My first weeks at the school were scary. Looking around, I could not find anyone who started as lowly as I did. Many students came from very sophisticated high schools. Some had already semesters of art or design education behind them. I lacked all of their skills. For the first two semesters I was in constant fear that I would be jettisoned. This would have been an extreme problem for me as failure was not anything my father would accept: “What would the neighbors think?”
1
Classes started at 9:00 on the first day, sharply. We got instructions for using ink and pen and feel out the proportions of Futura capital letters, drawing two parallel lines onto brown paper from large roles, and then using the pen to render the shapes of the alphabet. We were told to have absolutely no water glasses or other tools on our desks, especially not on the angled and cantilevered drawing board.
Around 11:00, I took a breather, spending some minutes in contemplating my efforts, when suddenly, I had not seen the director come into the room, my large brown paper flew up in the air and my drawing board with ink and the forbidden water glasses flipped up into the air and crushed to the floor. He had seen that I disobeyed his oder of how to set up my workstation and tipped the drawing board. While I was mortified and tried to clean up the mess, he kicked the utensils and glasses across the floor and room, making the mess even worse.
He then took me by the collar, picked up several of the sheets with my timid lettering from the floor and dragged me into the junior class, hung up my pretty mediocre first tries and had the advanced students critique my results, while he bellowed and screamed, promising me that I would not last till next week.
2
Assignments were usually given out around 3:00 on Fridays with deadline for Monday 9:00 am, taking care of the weekend. Everything had to be properly matted with acetate and cleanly backed. All tape had to be hidden. There were no further instructions other than: Take a milk bottle – at that time in this region the bottle had a square base and tapered about from the middle into a cylinder, with a round opening at the top – draw it from all sides and make a convincing graphic translation. We were asked to have our work up by 9:00 o’clock, sharp.

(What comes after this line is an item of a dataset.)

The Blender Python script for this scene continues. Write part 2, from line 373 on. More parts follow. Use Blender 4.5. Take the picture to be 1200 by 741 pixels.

I arrived early, hung my translations, made sure they were square, and was ready for the critique. The director came in, and without hesitation, not even a second seemed to have passed, he yelled in a booming voice: “Who is the A.….., who did the Penguin?” Of course it was not me. I had made a graphic translation form a milk bottle. Then I noticed that the sea of colleagues parted around me and my piece. Suddenly I stood alone infant of the director, who ripped down my solution and walked right over it. Again, I got a lecture about my short longevity unless things changed. I was devastated.
3
This was my last humiliation. Same as before, we received the assignment to design a signet with our initials on Friday with the obligatory Monday deadline, and the requirement of ten different solutions, nicely matted. Monday came and I saw all kinds of unfortunate omens, which materialized a s soon as Setzke walked in: “Who is the A……, who designed the toilet seat. The sea parted again. The sermon added little to what I had come to fear.
Well I learned very quickly and swore, I would never be caught again in humiliation. I also got the hang of the processes. The book shelves were loaded with plenty of great examples. The classroom was surrounded by the best graphic posters from all over the world and communicating with upper classmates who always were helpful, even though they would not indulge of coddle me, made the goals of the school very clear.
The trauma between me and the director disappeared in the middle of the second semester, and I began to work in the his design studio completing small design and office assignments. I was on the way.